## Exercise details
Each of the entries should be retyped precisely as it appears.
▬▬▬
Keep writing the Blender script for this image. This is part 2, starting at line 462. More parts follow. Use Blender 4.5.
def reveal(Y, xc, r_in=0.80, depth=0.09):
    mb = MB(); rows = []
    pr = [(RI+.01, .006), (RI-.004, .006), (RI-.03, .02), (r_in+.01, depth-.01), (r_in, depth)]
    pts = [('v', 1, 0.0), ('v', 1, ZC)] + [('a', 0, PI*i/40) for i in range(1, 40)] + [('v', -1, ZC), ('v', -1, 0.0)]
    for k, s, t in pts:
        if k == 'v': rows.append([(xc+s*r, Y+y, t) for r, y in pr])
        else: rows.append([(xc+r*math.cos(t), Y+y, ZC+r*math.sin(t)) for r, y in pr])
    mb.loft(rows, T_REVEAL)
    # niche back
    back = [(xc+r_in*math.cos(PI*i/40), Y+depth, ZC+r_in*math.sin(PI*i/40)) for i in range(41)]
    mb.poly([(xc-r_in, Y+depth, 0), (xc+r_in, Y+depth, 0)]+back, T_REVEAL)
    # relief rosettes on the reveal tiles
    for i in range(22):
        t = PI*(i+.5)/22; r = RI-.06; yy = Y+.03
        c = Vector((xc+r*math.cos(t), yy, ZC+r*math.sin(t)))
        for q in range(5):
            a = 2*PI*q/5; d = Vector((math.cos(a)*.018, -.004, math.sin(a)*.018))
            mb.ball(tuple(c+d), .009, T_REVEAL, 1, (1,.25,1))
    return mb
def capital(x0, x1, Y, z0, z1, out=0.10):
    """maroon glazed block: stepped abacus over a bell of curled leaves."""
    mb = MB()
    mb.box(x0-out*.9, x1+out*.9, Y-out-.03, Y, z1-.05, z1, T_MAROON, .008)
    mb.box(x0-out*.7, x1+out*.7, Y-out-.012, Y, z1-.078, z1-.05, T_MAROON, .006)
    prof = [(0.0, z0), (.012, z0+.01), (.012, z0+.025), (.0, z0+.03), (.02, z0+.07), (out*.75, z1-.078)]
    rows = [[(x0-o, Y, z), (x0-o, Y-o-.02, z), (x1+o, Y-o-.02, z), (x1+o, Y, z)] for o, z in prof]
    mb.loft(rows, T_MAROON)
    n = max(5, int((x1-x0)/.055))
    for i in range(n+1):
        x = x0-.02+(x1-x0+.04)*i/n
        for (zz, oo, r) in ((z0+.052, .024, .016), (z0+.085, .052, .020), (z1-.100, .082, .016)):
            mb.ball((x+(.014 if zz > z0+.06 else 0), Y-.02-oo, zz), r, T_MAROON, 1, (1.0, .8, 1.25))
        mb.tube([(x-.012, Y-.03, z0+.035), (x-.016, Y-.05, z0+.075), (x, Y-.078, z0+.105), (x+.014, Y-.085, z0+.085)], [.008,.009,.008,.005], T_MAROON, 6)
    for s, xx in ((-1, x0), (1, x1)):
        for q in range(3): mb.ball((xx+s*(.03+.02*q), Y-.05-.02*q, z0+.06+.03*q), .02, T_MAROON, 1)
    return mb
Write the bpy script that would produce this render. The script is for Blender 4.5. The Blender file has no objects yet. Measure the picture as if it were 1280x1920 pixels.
▬▬▬
## Answer in full
Keep writing the Blender script for this image. This is part 2, starting at line 462. More parts follow. Use Blender 4.5.
def reveal(Y, xc, r_in=0.80, depth=0.09):
    mb = MB(); rows = []
    pr = [(RI+.01, .006), (RI-.004, .006), (RI-.03, .02), (r_in+.01, depth-.01), (r_in, depth)]
    pts = [('v', 1, 0.0), ('v', 1, ZC)] + [('a', 0, PI*i/40) for i in range(1, 40)] + [('v', -1, ZC), ('v', -1, 0.0)]
    for k, s, t in pts:
        if k == 'v': rows.append([(xc+s*r, Y+y, t) for r, y in pr])
        else: rows.append([(xc+r*math.cos(t), Y+y, ZC+r*math.sin(t)) for r, y in pr])
    mb.loft(rows, T_REVEAL)
    # niche back
    back = [(xc+r_in*math.cos(PI*i/40), Y+depth, ZC+r_in*math.sin(PI*i/40)) for i in range(41)]
    mb.poly([(xc-r_in, Y+depth, 0), (xc+r_in, Y+depth, 0)]+back, T_REVEAL)
    # relief rosettes on the reveal tiles
    for i in range(22):
        t = PI*(i+.5)/22; r = RI-.06; yy = Y+.03
        c = Vector((xc+r*math.cos(t), yy, ZC+r*math.sin(t)))
        for q in range(5):
            a = 2*PI*q/5; d = Vector((math.cos(a)*.018, -.004, math.sin(a)*.018))
            mb.ball(tuple(c+d), .009, T_REVEAL, 1, (1,.25,1))
    return mb
def capital(x0, x1, Y, z0, z1, out=0.10):
    """maroon glazed block: stepped abacus over a bell of curled leaves."""
    mb = MB()
    mb.box(x0-out*.9, x1+out*.9, Y-out-.03, Y, z1-.05, z1, T_MAROON, .008)
    mb.box(x0-out*.7, x1+out*.7, Y-out-.012, Y, z1-.078, z1-.05, T_MAROON, .006)
    prof = [(0.0, z0), (.012, z0+.01), (.012, z0+.025), (.0, z0+.03), (.02, z0+.07), (out*.75, z1-.078)]
    rows = [[(x0-o, Y, z), (x0-o, Y-o-.02, z), (x1+o, Y-o-.02, z), (x1+o, Y, z)] for o, z in prof]
    mb.loft(rows, T_MAROON)
    n = max(5, int((x1-x0)/.055))
    for i in range(n+1):
        x = x0-.02+(x1-x0+.04)*i/n
        for (zz, oo, r) in ((z0+.052, .024, .016), (z0+.085, .052, .020), (z1-.100, .082, .016)):
            mb.ball((x+(.014 if zz > z0+.06 else 0), Y-.02-oo, zz), r, T_MAROON, 1, (1.0, .8, 1.25))
        mb.tube([(x-.012, Y-.03, z0+.035), (x-.016, Y-.05, z0+.075), (x, Y-.078, z0+.105), (x+.014, Y-.085, z0+.085)], [.008,.009,.008,.005], T_MAROON, 6)
    for s, xx in ((-1, x0), (1, x1)):
        for q in range(3): mb.ball((xx+s*(.03+.02*q), Y-.05-.02*q, z0+.06+.03*q), .02, T_MAROON, 1)
    return mb
Write the bpy script that would produce this render. The script is for Blender 4.5. The Blender file has no objects yet. Measure the picture as if it were 1280x1920 pixels.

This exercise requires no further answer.